Le spiagge “svendute”, martoriate e trasformate in affari privati, rivelato dal nuovo dossier WWF “Spiagge d’Italia: bene comune, affari per pochi” Infatti, come rivela il dossier – un viaggio lungo le rive di 15 regioni costiere grazie all’aiuto…

Le spiagge “svendute”, martoriate e trasformate in affari privati, rivelato dal nuovo dossier WWF “Spiagge d’Italia: bene comune, affari per pochi”

Infatti, come rivela il dossier – un viaggio lungo le rive di 15 regioni costiere grazie all’aiuto dei volontari WWF – sui nostri litorali corre una ‘piovra’ di 12mila stabilimenti balneari (erano 5368 nel 2001), uno ogni 350 metri, per un totale di almeno 18.000.000 metri quadri e 900 km occupati – ovvero quasi un quarto della costa idonea alla balneazione (lo sono 4.000 km sugli 8.000 km di coste italiane). Un giro di affari che interessa 30.000 aziende e circa 600.000 operatori (indotto compreso), con canoni spesso irrisori rispetto ai reali profitti delle strutture attuali (un tempo valevano per l’affitto di sdraio e ombrelloni, ora per ‘cittadelle permanenti’ di servizi commerciali, piscine, negozi…), favorito da un’applicazione normativa sulle aree demaniali che ha travalicato lo spirito della legge.

Tutta la normativa delle concessioni, che si rifà al Codice della Navigazione, è infatti improntata sulla tutela degli interessi pubblici, mentre la sua applicazione ha favorito il proliferare di interessi privati che oggi rivendicano una rendita di posizione che va ben oltre le le intenzioni della norma. Qualcuno in Parlamento (e non solo) vorrebbe prolungare le concessioni fino a 50 anni, o sostituirle con un diritto di superficie di 90 anni sulle aree demaniali, e c’è addirittura chi propone di mettere in vendita le spiagge libere, alienandone ogni diritto e sacrificandone il loro intrinseco valore pubblico.

La situazione è molto difforme regione per regione, come risulta dalla mappatura presente nel dossier WWF, ma la maggior parte di esse non garantisce una percentuale minima di costa realmente fruibile e accessibile liberamente.

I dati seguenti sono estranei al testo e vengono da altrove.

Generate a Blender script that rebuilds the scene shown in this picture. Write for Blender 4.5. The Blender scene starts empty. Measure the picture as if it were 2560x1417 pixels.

Per questo l’evento alle Cesine vuole anche sottolineare come tra tutte la regione Puglia abbia saputo ben gestire e governare la tematica coste: per le analisi sviluppate, gli interventi, le concessioni demaniali e non ultima la trasparenza dei dati, facilmente accessibili online. Un’attenzione non comune, che ha riservato “ad uso pubblico e alla libera balneazione” non meno del 60% delle coste pugliesi fruibili, nonostante 1081 concessioni rilasciate per un totale di 3.442.040 metri quadri su circa 970 km di costa.